As I told the women aggression is a mental illness and the dog is suffering. I wouldn't allow a dog to continue suffering with a physical injury and I am not going to let them suffer with a mental one either.
THEN to top off my week of just absolutely silliness I kid you now I get an email from someone looking for a dog. Here is their criteria
1.) Medium sized dog 35 - 45 pounds
2.) low shedding
3.) easy to train, good with kids, nice coat, friendly,
4.) breeds preferred: Golden, Lab, Husky, Border Collie, Wolf Hybrid
5.) 8 - 10 weeks old
Ok, let's break this down for a minute..... the dog breeds listed are all over 45 pounds except for the Border Collie. the old dog that would be good with kids is the Lab. they all shed like CRAZY!!! Easy to train.. again maybe just the lab would be easy. The others are pretty difficult to train and oh let me add they have NEVER owned a dog before.... Huskies, Border Colllies and Wolf Hybrid's are NOT dogs for first time dog owners.
And as far as personality goes you really aren't going to know at 10 weeks who they will be at 1 year. AND a lot of it has to do with training and socialization which being a first time dog owner you will probably make a lot of mistakes and NONE of the dogs again except for maybe the lab are very forgiving to training mistakes.
PLEASE TELL ME what planet am I living on right now b/c clearly it is NOT one where reality and logic win out!
I can do nothing but laugh and shake my head... of course I gave advice to all 3 people who I am sure blew me totally off b/c I have no idea what I am talking about. I have only owned, trained, rescued, rehabilitated over 1,000 dogs but seriously what the hell do I know. lol
6 comments:
People are the problem and there is not much any of us can do but pray. I have heard similiar stories about cats/kittens.
ps: I understand about knowing where our pets are. I am always checking to make sure my cats are not doing something they should not be doing. We count a lot of noses and spend an enormous amount of time being the designated human to watch. :-)
I'm the one who fostered a semi-aggressive dog for 10 weeks.

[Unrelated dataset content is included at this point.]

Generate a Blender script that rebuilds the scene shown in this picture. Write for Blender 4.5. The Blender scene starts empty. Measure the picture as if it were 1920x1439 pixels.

I'm fully aware of all the processes rescue goes through, and just can't stand that I lost this one ... it wasn't his fault, it was the people who didn't care about him ! Again - it's people that are the problem.
However, this boy truly reminded me of my first dog, my heart dog, my soulmate. It bothered me double that I couldn't help him.
When you are in rescue you can NOT think with your heart. You have to take the emotional piece and set it aside and make a decision that is rational. It SUCKS don't get me wrong but the reality is you can't save them all
After 10 years of taking in rescues, I've definitely learned that ...... it's just that one that got away - and in this case, it happens to be Beemer (I renamed him from 'Brutus'). Such a loving boy, such a pleasant personality, such a love-bug .... except - he a had a switch that I didnt' know how to deal with. So I lost him. The first and only case in all my years as foster mom. This has been a learning experience for me as well, for having to deal with failure for the first time.
This is Hanne talking - I dn't know why it shows up as 'anonymous'
You 100% did not fail him. Some a-hole that caused his issues failed him. He was/is suffering and by humanely euthanizing him you have stopped him from suffering. If a dog was hit by a car and in horrible pain and you could not stop him from suffering would you put him to sleep? Yes you would. Would you then going around saying you failed? No you wouldn't. Honestly this is no different. You helped him to stop suffering and he was/ will be put to sleep knowing love and he didn't die alone on the end of a chain. How the heck do you call that failing?